Building a brighter future in Arua! |
Investing in Africa is very, very complex.
Capital is both easy and hard to find. There is plenty of microfinance money available, but the amounts are small, the interest rates are high (tending to 100% annualized) and rarely does it allow people to make a significant move up the value chain. The banks have money, but their lending rules are stringent and restrictive. Their rates are lower (25-35%), but it takes months for a loan to be approved and there are tough collateral requirements. Only larger companies can typically qualify for bank loans. By the way, while the bank rates seem high, remember we are working in an environment of 18% inflation!!
This leaves the “missing middle”. Operations that are trying to add value to their overall process by acquiring processing equipment or significantly add to their working capital to build volume or add marketing and distribution capability to their operation. Who serves this group? Too small for banks, too large for microfinance, yet a key generator of economic growth in any environment.
This is the market we are trying to serve because the potential impact of these organizations is so significant. But how can we serve these entrepreneurs? Ideally this would be a venture capital equity investment. Invest in a series of these companies, expect a number to fail and make our return from the handful that succeed and grow quickly. But how can we make an equity investment when these companies often have no formal ownership structure or even official corporate formation. And then there are limited equity markets, so how could we recoup our investment gains even if successful?
We are limited to debt investments that in reality don’t reflect the risk/reward equation that investors would normally look for. If things go well, we get our principal back plus an interest rate, while the company can be launched. If things don’t go well, then even our principal is at risk as there is little collateral. We lose the money in the same way that an equity investment would be lost. In other words we bear all the risk and receive little of the reward.
So how do people operate in these environments? One way is to lend to many operations at a very high (50%+) interest rate. The expectation is that there will be winners and losers and that the interest rate on the winners will cover the losses of the failing companies and provide a reasonable overall return to the money lender. The key is to keep lending overhead low so as to maximize profit.
Our approach is different. We are trying to keep our interest rates lower (@35%) and do a better job of picking winners so that our ratio of successes to losses is relatively high.
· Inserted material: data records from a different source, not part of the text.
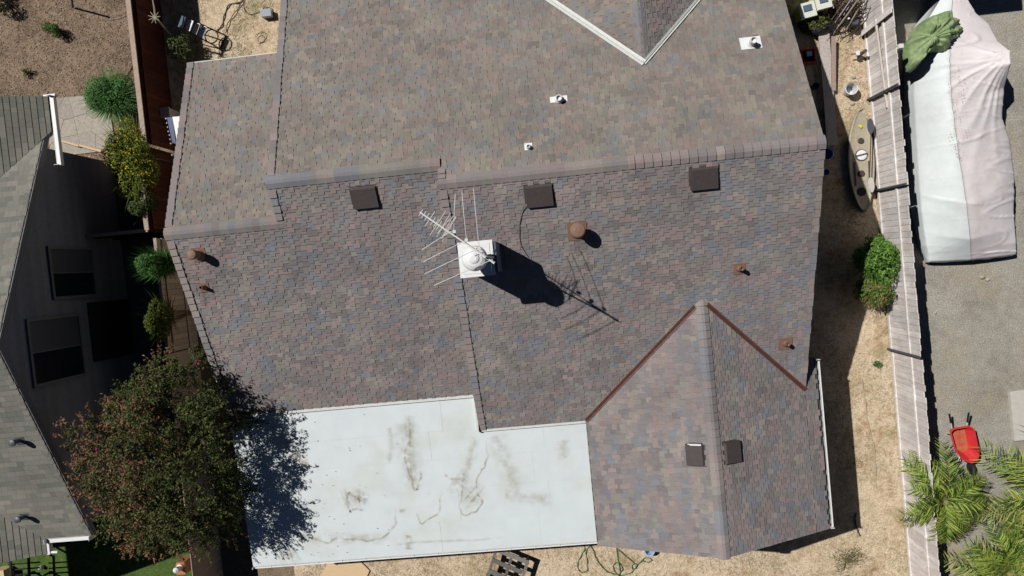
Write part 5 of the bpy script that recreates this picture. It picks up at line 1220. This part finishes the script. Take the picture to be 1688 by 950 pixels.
# green crumpled tarp on its upper corner
gp = [(1490, 120), (1487, 96), (1486, 78), (1498, 62), (1508, 46), (1524, 33), (1546, 25), (1562, 29), (1572, 42), (1579, 60), (1570, 68), (1562, 72), (1556, 84), (1547, 93), (1534, 92), (1520, 90), (1514, 100), (1504, 112), (1497, 122)]
gpo = resample([W(x, y, 1.0) for x, y in gp + gp[:1]], 121)[:-1]; gc = W(1540, 60, 1.75); mb = MB(); rings = 22; vs = []
for r_ in range(rings + 1):
    for k, p in enumerate(gpo):
        t = r_ / rings; q = gc.lerp(Vector((p.x, p.y, gc.z)), t); q.z = 1.80 - .50 * t ** 2.6 + .16 * noise.noise(Vector((q.x * 3.5, q.y * 3.5, 2))) * (.5 + t) + .06 * math.sin(k * .75 + 3 * noise.noise(q * 2)) * t + .10 * max(0, 1 - abs(noise.noise(q * 2.2)) * 7) - .10 * max(0, 1 - abs(noise.noise(q * 1.7 + Vector((5, 5, 0)))) * 6)
        if r_ == rings: q.z = 1.0 + .25 * noise.noise(q * 2)
        vs.append(q)
n_ = len(gpo); T = thing('green_tarp', 'crumpled green tarp thrown over the upper left corner of the white cover', 'tarp', (gc.x, gc.y, 1.2)); ORG[T.name] = Vector((gc.x, gc.y, 1.2))
mb.add(vs, [(r_ * n_ + k, (r_ + 1) * n_ + k, (r_ + 1) * n_ + (k + 1) % n_, r_ * n_ + (k + 1) % n_) for r_ in range(rings) for k in range(n_)]); part('tarp_sheet', mb, M_tarp_g, T, smooth=True)
# rocks on the gravel
for k, (x, y, s_) in enumerate([(1618, 457, .09), (1628, 461, .07), (1541, 516, .05), (1406, 128, .06), (1405, 171, .07)]):
    q = W(x, y, 0); mb = MB(); vs = []
    for i in range(6):
        ph = math.pi * i / 5
        for j in range(9):
            t = 2 * math.pi * j / 9; d3 = Vector((math.sin(ph) * math.cos(t), math.sin(ph) * math.sin(t) * .75, math.cos(ph) * .6)) * s_; d3 *= 1 + .4 * noise.noise(d3 * 12 + Vector((k, 0, 0))); vs.append((q.x + d3.x, q.y + d3.y, s_ * .4 + d3.z))
    mb.add(vs, [(i * 9 + j, (i + 1) * 9 + j, (i + 1) * 9 + (j + 1) % 9, i * 9 + (j + 1) % 9) for i in range(5) for j in range(9)])
    single('rock', mb, M_rock, ['larger pale rock, left of the pair below the tarp', 'smaller pale rock, right of the pair below the tarp', 'small brownish stone alone near the fence shadow', 'small pale stone just above the white bucket', 'small pale stone just below the white bucket'][k], 'rock', tuple(q))
# concrete slab at the right edge
mb = MB(); a = W(1664, 646, .1); b = W(1672, 727, .1); mb.prism([(a.x, a.y), (a.x + 1.5, a.y + .12), (b.x + 1.5, b.y), (b.x, b.y)], 0, .12); single('concrete_slab', mb, M_concrete, 'off white concrete slab cut by the right edge above the palm', 'slab', (a.x, a.y, 0))
# wheelbarrow
wb = thing('wheelbarrow', 'red wheelbarrow with grey handles on the gravel', 'wheelbarrow', W(1590, 735, 0))
zr, zb = .62, .34
rim = [(1567, 712), (1572, 707), (1598, 703), (1606, 708), (1614, 745), (1612, 757), (1602, 763), (1586, 757), (1575, 742)]
rimP = resample([W(x, y, zr) for x, y in rim + rim[:1]], 37)[:-1]; cc = sum(rimP, Vector()) / len(rimP); mb = MB(); n_ = len(rimP)
out = [Vector((cc.x + (p.x - cc.x) * 1.05, cc.y + (p.y - cc.y) * 1.05, zr)) for p in rimP]; out2 = [Vector((p.x, p.y, zr - .025)) for p in out]
r1 = [Vector((cc.x + (p.x - cc.x) * .95, cc.y + (p.y - cc.y) * .95, zr + .004)) for p in rimP]; r2 = [Vector((cc.x + (p.x - cc.x) * .62 - .02, cc.y + (p.y - cc.y) * .70 + .06, zb)) for p in rimP]
o3 = [Vector((cc.x + (p.x - cc.x) * .66 - .02, cc.y + (p.y - cc.y) * .73 + .06, zb - .01)) for p in rimP]
ringsL = [o3, out2, out, r1, r2]
mb.add([p for r_ in ringsL for p in r_], [(a_ * n_ + k, a_ * n_ + (k + 1) % n_, (a_ + 1) * n_ + (k + 1) % n_, (a_ + 1) * n_ + k) for a_ in range(4) for k in range(n_)] + [tuple(range(n_))[::-1]]); tray = part('tray', mb, M_red, wb, smooth=False)
mb = MB(); mb.face([p + Vector((0, 0, .002)) for p in r2]); part('tray_floor', mb, M_orange, tray)
for (x0, y0), (x1, y1), (x2, y2) in (((1583, 760), (1570, 712), (1565, 683)), ((1600, 762), (1592, 712), (1597, 681))):
    a, b, c2 = W(x0, y0, .30), W(x1, y1, .30), W(x2, y2, .62); mb = MB(); mb.tube([a, b, b.lerp(c2, .55)], .022, 8); part('handle', mb, M_offwhite, wb); mb = MB(); mb.tube([b.lerp(c2, .52), c2], .028, 8); part('grip', mb, M_black, wb)
    mb = MB(); mb.tube([b + Vector((0, -.1, -.02)), b + Vector((0, -.15, -.38))], .018, 7); part('leg', mb, M_steel, wb)
q = W(1601, 772, .2); mb = MB(); M = Matrix.Translation((q.x, q.y, .2)) @ Matrix.Rotation(math.pi / 2, 4, 'Y')
mb.lathe((0, 0, 0), [(.10, -.04), (.17, -.045), (.2, -.02), (.2, .02), (.17, .045), (.10, .04)], 20); mb.v = [tuple(M @ Vector(v)) for v in mb.v]; w_ = part('wheel', mb, M_black, wb)
# unseen shed added beyond the top edge to throw shade into the gravel yard
sh = thing('shade_casting_shed', 'unseen dark roofed shed added beyond the top edge to shade the gravel yard', 'shed', (12, 9.6, 0))
mb = MB(); mb.box((8.9, 7.1, 0), (12.2, 11, 2.4)); part('wall', mb, M_greywood, sh); mb = MB(); mb.box((8.7, 6.85, 2.402), (12.4, 11.2, 2.5)); part('roof', mb, M_dark, sh)
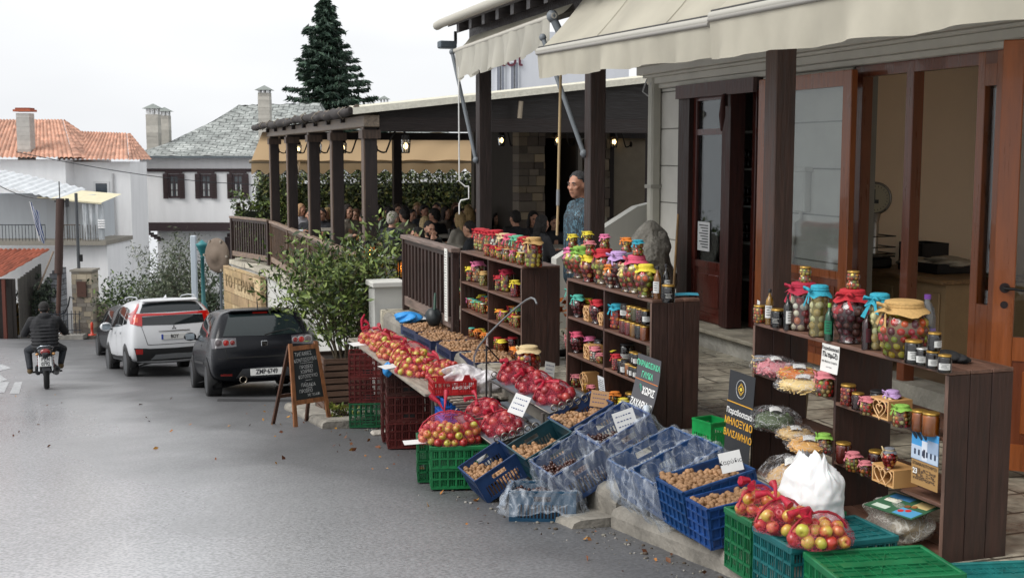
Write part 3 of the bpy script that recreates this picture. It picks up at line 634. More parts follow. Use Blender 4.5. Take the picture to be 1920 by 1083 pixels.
# conifer
par=thing('conifer','tall dark green conifer standing behind the slate mansion','tree',at(615,330,Y=72)); g=MB(); b=Vector(par.location)
Ht=at(617,-14,Y=72).z-b.z; g.cyl((0,0,-4),(0,0,Ht),.32,.03,8,h('#463c33')); 
rr=random.Random(11); C=[];D=[];br=MB()
for k in range(150):
    f=(k/150)**.85; z=Ht*(.02+.97*f); Lm=(4.1*(1-f)**.85+.2)*rr.uniform(.55,1.15); a=k*2.4+rr.uniform(-.3,.3)
    p=Vector((0,0,z)); pts=[p]
    for q in range(1,8):
        u=q/7; pts.append(Vector((math.cos(a)*Lm*u,math.sin(a)*Lm*u,z+.10*Lm-.42*Lm*u+.34*Lm*u*u)))
    br.tube(pts,[.05*(1-.8*i/7) for i in range(8)],4,h('#463c33'))
    for q in range(int(28+80*Lm)):
        u=rr.random()**.7; i=min(6,int(u*7)); pp=pts[i].lerp(pts[i+1],u*7-i); w=.34*Lm*(1-.55*u)*rr.uniform(-1,1); 
        C.append((pp.x-math.sin(a)*w,pp.y+math.cos(a)*w,pp.z-.12*abs(w)-rr.random()*.16)); D.append((math.cos(a)*.7-math.sin(a)*np.sign(w)*.6,math.sin(a)*.7+math.cos(a)*np.sign(w)*.6,-.5))
g.build('trunk',BARK,par); br.build('boughs',BARK,par)
leaves('crown',C,.34,[h('#374a3c'),h('#27382e'),h('#4c6250'),h('#2f4238')],LEAFM,par,.28,dirs=D)
# olive tree
par=thing('olive_tree','loose silvery olive tree in front of the mansion','tree',at(338,640,Y=40)); g=MB(); rr=random.Random(5); tips=[]
for dx in (-.5,0,.45): branchy(g,Vector((dx*.3,0,-.2)),Vector((dx,0,1)),1.5,.08,3,rr,tips,.75,.01)
g.build('trunk',BARK,par); C=[]
for t_ in tips:
    for _ in range(42): C.append(tuple(t_+Vector((rr.gauss(0,.22),rr.gauss(0,.22),rr.gauss(0,.19)))))
leaves('crown',C,.12,[h('#646e58'),h('#4b5642'),h('#7a8069'),h('#3c4633')],LEAFM,par,.26)
def bush(name,lab,box,n,size,cols,m=LEAF,cat='bush',lump=7,seed=1,stems=True,asp=.45,grp=None):
    """box: centre base, half sizes (x,y), height. leaves sit in lumpy clusters round stems"""
    (cx,cy,cz),(hx,hy,hz)=box; rr=random.Random(seed); par=thing(name,lab,cat,(cx,cy,cz),0,grp); cl=[]
    for _ in range(lump*6): cl.append((rr.uniform(-1,1)*hx*.85,rr.uniform(-1,1)*hy*.85,rr.uniform(.15,1)*hz*.9,rr.uniform(.25,.5)*min(hx,hz)*.8))
    C=[]
    for _ in range(n):
        c=rr.choice(cl); v=Vector((rr.gauss(0,1),rr.gauss(0,1),rr.gauss(0,1))).normalized()*c[3]*rr.uniform(.6,1.08); C.append((c[0]+v.x,c[1]+v.y,max(.02,c[2]+v.z)))
    leaves('foliage',C,size,cols,m,par,asp)
    g=MB()
    for c in cl[:24]: g.tube([(c[0]*.1,c[1]*.1,-.1),(c[0]*.5,c[1]*.5,c[2]*.5),(c[0],c[1],c[2])],[.02,.013,.006],4,h('#4d4234'))
    g.build('stem',BARK,par); return par
GR=[h('#46572f'),h('#33422a'),h('#5a6b3a'),h('#27331f')]
a=at(275,575,Y=42); bush('hedge','rough green hedge between stone pillars and olive tree',((a.x,a.y,a.z-1.0),(1.9,.8,1.9)),3500,.13,GR,LEAFM,'hedge',9,3)
a=at(428,600,Y=38); bush('shrub','dark green shrub behind the mirror post beside the stone sign',((a.x,a.y,a.z-.5),(1.0,.6,2.3)),2200,.12,[h('#3d4a35'),h('#2d3a2a'),h('#505c46')],LEAFM,'bush',6,8)
a=at(78,622,Y=45.5); bush('ivy','dark ivy mound climbing beside the concrete steps',((a.x,a.y,a.z),(.75,.4,2.3)),2600,.11,[h('#3c4639'),h('#2a332a'),h('#4f5a4a')],LEAFM,'ivy',6,9)
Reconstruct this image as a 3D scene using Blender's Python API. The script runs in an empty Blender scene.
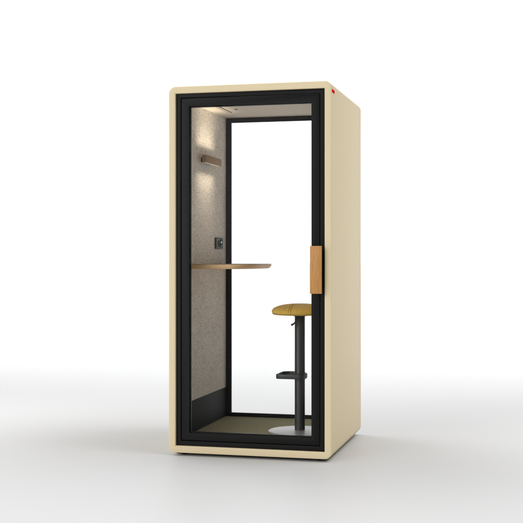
import bpy, bmesh, math, random
from mathutils import Vector, Matrix
R = math.radians
random.seed(4)
scene = bpy.context.scene
COL = scene.collection
G = 0.018                      # height of the booth's shell above the studio floor

# ------------------------------------------------------------------ helpers
def obj(name, bm, mat, parent=None, smooth=35, kind=None):
    bmesh.ops.recalc_face_normals(bm, faces=bm.faces[:])
    me = bpy.data.meshes.new(name)
    bm.to_mesh(me); bm.free()
    for p in me.polygons: p.use_smooth = True
    me.set_sharp_from_angle(angle=R(smooth))
    me.materials.append(mat)
    o = bpy.data.objects.new(name, me)
    COL.objects.link(o)
    if parent: o.parent = parent
    if kind: o['kind'] = kind
    return o

def thing(name, label, cat, loc):
    o = bpy.data.objects.new(name, None)
    o.empty_display_size = 0.1
    COL.objects.link(o)
    o.location = loc
    o['label'] = label; o['category'] = cat
    return o

def bev(bm, w, seg=3, edges=None, ang=50):
    if edges is None:
        edges = [e for e in bm.edges if len(e.link_faces) == 2 and e.calc_face_angle(0) > R(ang)]
    bmesh.ops.bevel(bm, geom=edges, offset=w, offset_type='OFFSET', segments=seg, profile=0.5,
                    affect='EDGES', clamp_overlap=True)

def add_box(bm, x0, x1, y0, y1, z0, z1):
    v = [bm.verts.new((x, y, z)) for x in (x0, x1) for y in (y0, y1) for z in (z0, z1)]
    for f in ((0,1,3,2), (4,6,7,5), (0,4,5,1), (2,3,7,6), (0,2,6,4), (1,5,7,3)):
        bm.faces.new([v[i] for i in f])
    return v

def box(x0, x1, y0, y1, z0, z1, b=0.0, seg=3):
    bm = bmesh.new(); add_box(bm, x0, x1, y0, y1, z0, z1)
    bmesh.ops.recalc_face_normals(bm, faces=bm.faces[:])
    if b: bev(bm, b, seg)
    return bm

def ring_frame(x0, x1, z0, z1, X0, X1, Z0, Z1, y0, y1, b=0.0):
    """rectangular frame: opening x0..x1, z0..z1; outside X0..X1, Z0..Z1; thickness y0..y1"""
    bm = bmesh.new()
    def loop(a, c, d, e, y): return [bm.verts.new(p) for p in ((a,y,d), (c,y,d), (c,y,e), (a,y,e))]
    of, inf = loop(X0,X1,Z0,Z1,y0), loop(x0,x1,z0,z1,y0)
    ob, inb = loop(X0,X1,Z0,Z1,y1), loop(x0,x1,z0,z1,y1)
    for i in range(4):
        j = (i+1) % 4
        bm.faces.new((of[i], of[j], inf[j], inf[i]))
        bm.faces.new((ob[i], inb[i], inb[j], ob[j]))
        bm.faces.new((of[i], ob[i], ob[j], of[j]))
        bm.faces.new((inf[i], inf[j], inb[j], inb[i]))
    bmesh.ops.recalc_face_normals(bm, faces=bm.faces[:])
    if b: bev(bm, b, 3)
    return bm

def lathe(profile, n=64, cx=0, cy=0):
    """closed surface of revolution from (r, z) points"""
    bm = bmesh.new(); rings = []
    for r, z in profile:
        if r < 1e-6: rings.append([bm.verts.new((cx, cy, z))])
        else: rings.append([bm.verts.new((cx+r*math.cos(2*math.pi*i/n), cy+r*math.sin(2*math.pi*i/n), z)) for i in range(n)])
    for a, b in zip(rings[:-1], rings[1:]):
        for i in range(n):
            j = (i+1) % n
            if len(a) == 1: bm.faces.new((a[0], b[i], b[j]))
            elif len(b) == 1: bm.faces.new((a[i], b[0], a[j]))
            else: bm.faces.new((a[i], b[i], b[j], a[j]))
    return bm

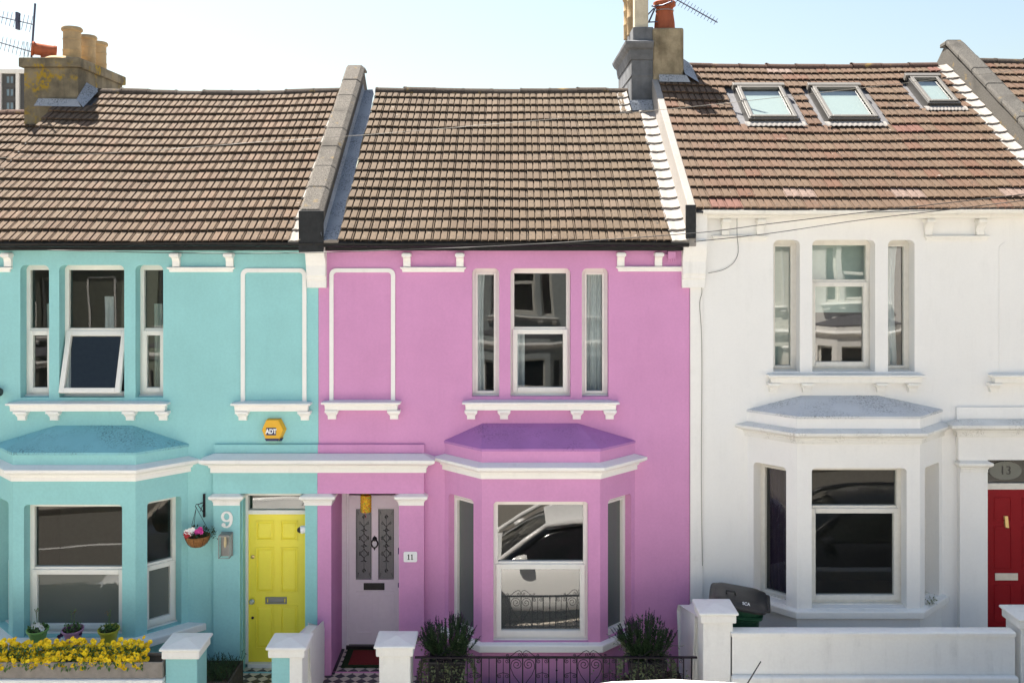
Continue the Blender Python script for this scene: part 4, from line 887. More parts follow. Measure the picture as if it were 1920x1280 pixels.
# ------------------------------------------------------------------ plants
def leaf(mb, c, d, up, ln, wd):
    d = d.normalized(); s_ = d.cross(up)
    if s_.length < .01: s_ = Vector((1, 0, 0))
    s_ = s_.normalized()*wd/2; n = s_.cross(d).normalized()
    mb.add([c, c+d*ln*.45+s_+n*ln*.06, c+d*ln, c+d*ln*.45-s_+n*ln*.06], [(0, 1, 2, 3)])
def rv(r, s=1.0): return Vector((r.uniform(-1, 1), r.uniform(-1, 1), r.uniform(-1, 1)))*s
def lavender(x, y, z0, zr_, label, seed, hgt=.45, spread=.18):
    r = random.Random(seed); t = thing('potted_lavender', (x, y, z0), label, 'potted plant', 'tall dark pots by the bay window')
    p = MB(); h = zr_-z0; wT, wB = .23, .155
    p.hexa([(x-wB, y-wB, z0), (x+wB, y-wB, z0), (x+wB, y+wB, z0), (x-wB, y+wB, z0), (x-wT, y-wT, zr_), (x+wT, y-wT, zr_), (x+wT, y+wT, zr_), (x-wT, y+wT, zr_)])
    p.build('pot', M['black'], t, bevel=.015)
    st = MB(); sp = MB(); lf = MB()
    for k in range(120):
        a = r.uniform(0, 6.2832); q = math.sqrt(r.random()); b = Vector((x+.16*q*math.cos(a), y+.16*q*math.sin(a), zr_-.02))
        lean = Vector((math.cos(a)*q*spread*1.05+r.uniform(-.05, .05), math.sin(a)*q*spread+r.uniform(-.05, .05), hgt*(1.05-.45*q*q)*r.uniform(.72, 1.08)))
        tip = b+lean; mid = b+lean*.55+Vector((math.cos(a), math.sin(a), 0))*.02
        st.tube([b, mid, tip], [.004, .003, .002], 4)
        for m_ in range(72):
            u = r.random()**.9; c = b.lerp(tip, u)+Vector((math.cos(a), math.sin(a), 0))*.02*(1-abs(2*u-1)); leaf(st, c, lean.normalized()*.8+rv(r, .7), Vector((0, 0, 1)), r.uniform(.025, .05), .013)
        if r.random() < .42:
            ax = (tip-mid).normalized(); ln = r.uniform(.05, .11)
            for m_ in range(8):
                c = tip+ax*ln*m_/7
                for j in range(4): leaf(sp, c, ax*.7+rv(r, .6), Vector((0, 0, 1)), .02*(1.2-.7*m_/7), .012)
    st.build('foliage', M['leafdark'], t); sp.build('flower_spikes', M['lavender'], t)
    for k in range(42):                                                      # trailing ivy over the rim
        a = r.uniform(math.pi*.9, math.pi*2.1); b = Vector((x+.22*math.cos(a)*1.1, y+.22*math.sin(a), zr_)); o_ = Vector((math.cos(a), math.sin(a)*.8, 0)); ln = r.uniform(.1, .42)
        for m_ in range(int(ln*60)):
            u = m_/max(1, ln*60); c = b+o_*(.09*math.sin(u*2.2)*1.2)+Vector((0, 0, .05*math.sin(u*3)-ln*u))+rv(r, .02); leaf(lf, c, rv(r)+Vector((0, -.5, -.3)), Vector((0, 0, 1)), r.uniform(.025, .05), r.uniform(.02, .038))
    for k in range(5):
        sd = r.choice((-1, 1)); b = Vector((x+sd*.2, y, zr_+.03)); e = b+Vector((sd*r.uniform(.15, .3), r.uniform(-.1, .1), r.uniform(.05, .2)))
        lf.tube([b, b.lerp(e, .5)+Vector((0, 0, .05)), e], .003, 4)
        for m_ in range(9): leaf(lf, b.lerp(e, r.random())+rv(r, .03), rv(r), Vector((0, 0, 1)), .035, .026)
    lf.build('trailing_ivy', M['leafpale'], t)
lavender(X(840, -1.05), -1.05, .24, Z(1226, -1.05), 'lavender bush in a dark pot beside the lilac-door porch', 3)
lavender(X(1212, -1.05), -1.05, .24, Z(1228, -1.05), 'lavender bush in a dark pot beside the white dividing wall', 9)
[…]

To do so, we need to be more careful with due diligence and provide more management assistance, all of which add to the overhead costs and therefore reduce the overall return. By doing this our hope is to provide a modest return to investors and provide a beneficial lending model to the entrepreneurs themselves. The jury is out on whether we can make this model work, and that’s why we talk about the Mango Fund as an “exploratory” fund.
Finding a market for the tastiest honey in the world! |
In addition to the Mango Fund, we also have a “Seed” Fund. Whilst Mango looks to make loans in the $10-50k range, the Seed Fund looks to make loans from $1-10k. We have successfully transitioned two of our Seed businesses to the Mango Fund for higher levels of investment.
The Seed fund is entirely speculative, funded personally by George Veth and myself and is primarily social in nature with the return being secondary. In fact, we do not expect to make a return on this fund, but instead plan to reinvest the money as many times as possible before it erodes through loan defaults. Our goal though is to build a track record of multiple businesses founded and flourishing that might not have existed at all without the Seed Fund.
In the Seed Fund, we start small, spend a great deal of time with the entrepreneur vetting the ideas, avoid financing “one off “deals, and primarily look for small machinery purchases, or working capital provision that will allow for the operation to move to a higher level of skill, volume and quality.
So far our Seed results are mixed, but I think we are learning from our mistakes. During this last visit, we uncovered a further 7 or 8 potential seed investments in Arua, of which I would expect we will actually invest in 4 or 5. It is pleasing that as we refine our approach, we are finding more people who might qualify. Our hope is to launch a movement of entrepreneurs to transform the community. Pray with us that this might be the outcome.